*** DATA EXCERPT ***

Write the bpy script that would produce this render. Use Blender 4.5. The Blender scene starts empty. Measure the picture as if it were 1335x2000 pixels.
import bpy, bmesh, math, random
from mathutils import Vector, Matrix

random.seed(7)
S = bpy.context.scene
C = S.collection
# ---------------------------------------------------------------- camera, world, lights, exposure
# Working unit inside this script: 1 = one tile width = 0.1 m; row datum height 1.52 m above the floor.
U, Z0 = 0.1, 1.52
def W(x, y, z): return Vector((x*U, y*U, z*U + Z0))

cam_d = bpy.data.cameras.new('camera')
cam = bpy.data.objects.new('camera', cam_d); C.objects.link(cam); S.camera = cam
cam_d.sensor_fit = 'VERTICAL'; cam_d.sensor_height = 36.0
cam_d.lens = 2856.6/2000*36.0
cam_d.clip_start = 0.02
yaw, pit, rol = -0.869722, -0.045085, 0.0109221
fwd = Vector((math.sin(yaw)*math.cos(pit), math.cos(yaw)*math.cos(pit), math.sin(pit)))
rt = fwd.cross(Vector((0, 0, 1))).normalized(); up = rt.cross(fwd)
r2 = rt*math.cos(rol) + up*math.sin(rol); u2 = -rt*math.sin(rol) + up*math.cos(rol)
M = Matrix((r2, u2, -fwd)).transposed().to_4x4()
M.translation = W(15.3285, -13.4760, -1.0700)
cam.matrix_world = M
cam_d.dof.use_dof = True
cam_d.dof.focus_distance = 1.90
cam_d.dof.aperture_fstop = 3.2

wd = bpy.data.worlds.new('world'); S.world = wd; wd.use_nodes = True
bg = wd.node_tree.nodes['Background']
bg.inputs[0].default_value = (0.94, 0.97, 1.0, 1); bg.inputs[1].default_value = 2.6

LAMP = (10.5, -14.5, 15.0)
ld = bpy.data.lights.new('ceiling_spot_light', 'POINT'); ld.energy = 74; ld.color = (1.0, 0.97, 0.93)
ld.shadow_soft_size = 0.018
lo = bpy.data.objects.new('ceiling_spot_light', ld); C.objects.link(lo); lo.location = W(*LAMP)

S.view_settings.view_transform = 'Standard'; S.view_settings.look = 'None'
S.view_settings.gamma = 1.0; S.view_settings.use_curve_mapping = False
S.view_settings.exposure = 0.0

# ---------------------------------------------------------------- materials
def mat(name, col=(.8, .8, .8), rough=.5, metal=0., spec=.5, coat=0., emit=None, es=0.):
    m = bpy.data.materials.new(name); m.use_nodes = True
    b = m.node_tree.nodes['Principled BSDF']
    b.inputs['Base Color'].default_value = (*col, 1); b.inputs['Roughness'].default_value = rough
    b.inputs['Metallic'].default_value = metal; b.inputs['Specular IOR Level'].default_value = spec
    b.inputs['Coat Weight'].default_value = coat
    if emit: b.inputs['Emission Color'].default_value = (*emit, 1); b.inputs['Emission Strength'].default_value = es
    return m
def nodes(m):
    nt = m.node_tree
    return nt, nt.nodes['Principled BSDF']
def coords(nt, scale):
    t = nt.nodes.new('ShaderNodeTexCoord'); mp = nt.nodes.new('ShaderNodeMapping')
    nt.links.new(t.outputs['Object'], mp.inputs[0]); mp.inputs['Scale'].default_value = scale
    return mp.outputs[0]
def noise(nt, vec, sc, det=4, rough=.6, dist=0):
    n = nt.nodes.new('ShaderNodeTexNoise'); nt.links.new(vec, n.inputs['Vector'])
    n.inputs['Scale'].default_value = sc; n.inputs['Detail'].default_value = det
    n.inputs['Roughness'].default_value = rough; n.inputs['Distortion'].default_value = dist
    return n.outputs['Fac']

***

Go through the listing and print each line exactly as it appears.

## EXERCISE ANSWER
Write the bpy script that would produce this render. Use Blender 4.5. The Blender scene starts empty. Measure the picture as if it were 1335x2000 pixels.
import bpy, bmesh, math, random
from mathutils import Vector, Matrix

random.seed(7)
S = bpy.context.scene
C = S.collection
# ---------------------------------------------------------------- camera, world, lights, exposure
# Working unit inside this script: 1 = one tile width = 0.1 m; row datum height 1.52 m above the floor.
U, Z0 = 0.1, 1.52
def W(x, y, z): return Vector((x*U, y*U, z*U + Z0))

cam_d = bpy.data.cameras.new('camera')
cam = bpy.data.objects.new('camera', cam_d); C.objects.link(cam); S.camera = cam
cam_d.sensor_fit = 'VERTICAL'; cam_d.sensor_height = 36.0
cam_d.lens = 2856.6/2000*36.0
cam_d.clip_start = 0.02
yaw, pit, rol = -0.869722, -0.045085, 0.0109221
fwd = Vector((math.sin(yaw)*math.cos(pit), math.cos(yaw)*math.cos(pit), math.sin(pit)))
rt = fwd.cross(Vector((0, 0, 1))).normalized(); up = rt.cross(fwd)
r2 = rt*math.cos(rol) + up*math.sin(rol); u2 = -rt*math.sin(rol) + up*math.cos(rol)
M = Matrix((r2, u2, -fwd)).transposed().to_4x4()
M.translation = W(15.3285, -13.4760, -1.0700)
cam.matrix_world = M
cam_d.dof.use_dof = True
cam_d.dof.focus_distance = 1.90
cam_d.dof.aperture_fstop = 3.2

wd = bpy.data.worlds.new('world'); S.world = wd; wd.use_nodes = True
bg = wd.node_tree.nodes['Background']
bg.inputs[0].default_value = (0.94, 0.97, 1.0, 1); bg.inputs[1].default_value = 2.6

LAMP = (10.5, -14.5, 15.0)
ld = bpy.data.lights.new('ceiling_spot_light', 'POINT'); ld.energy = 74; ld.color = (1.0, 0.97, 0.93)
ld.shadow_soft_size = 0.018
lo = bpy.data.objects.new('ceiling_spot_light', ld); C.objects.link(lo); lo.location = W(*LAMP)

S.view_settings.view_transform = 'Standard'; S.view_settings.look = 'None'
S.view_settings.gamma = 1.0; S.view_settings.use_curve_mapping = False
S.view_settings.exposure = 0.0

# ---------------------------------------------------------------- materials
def mat(name, col=(.8, .8, .8), rough=.5, metal=0., spec=.5, coat=0., emit=None, es=0.):
    m = bpy.data.materials.new(name); m.use_nodes = True
    b = m.node_tree.nodes['Principled BSDF']
    b.inputs['Base Color'].default_value = (*col, 1); b.inputs['Roughness'].default_value = rough
    b.inputs['Metallic'].default_value = metal; b.inputs['Specular IOR Level'].default_value = spec
    b.inputs['Coat Weight'].default_value = coat
    if emit: b.inputs['Emission Color'].default_value = (*emit, 1); b.inputs['Emission Strength'].default_value = es
    return m
def nodes(m):
    nt = m.node_tree
    return nt, nt.nodes['Principled BSDF']
def coords(nt, scale):
    t = nt.nodes.new('ShaderNodeTexCoord'); mp = nt.nodes.new('ShaderNodeMapping')
    nt.links.new(t.outputs['Object'], mp.inputs[0]); mp.inputs['Scale'].default_value = scale
    return mp.outputs[0]
def noise(nt, vec, sc, det=4, rough=.6, dist=0):
    n = nt.nodes.new('ShaderNodeTexNoise'); nt.links.new(vec, n.inputs['Vector'])
    n.inputs['Scale'].default_value = sc; n.inputs['Detail'].default_value = det
    n.inputs['Roughness'].default_value = rough; n.inputs['Distortion'].default_value = dist
    return n.outputs['Fac']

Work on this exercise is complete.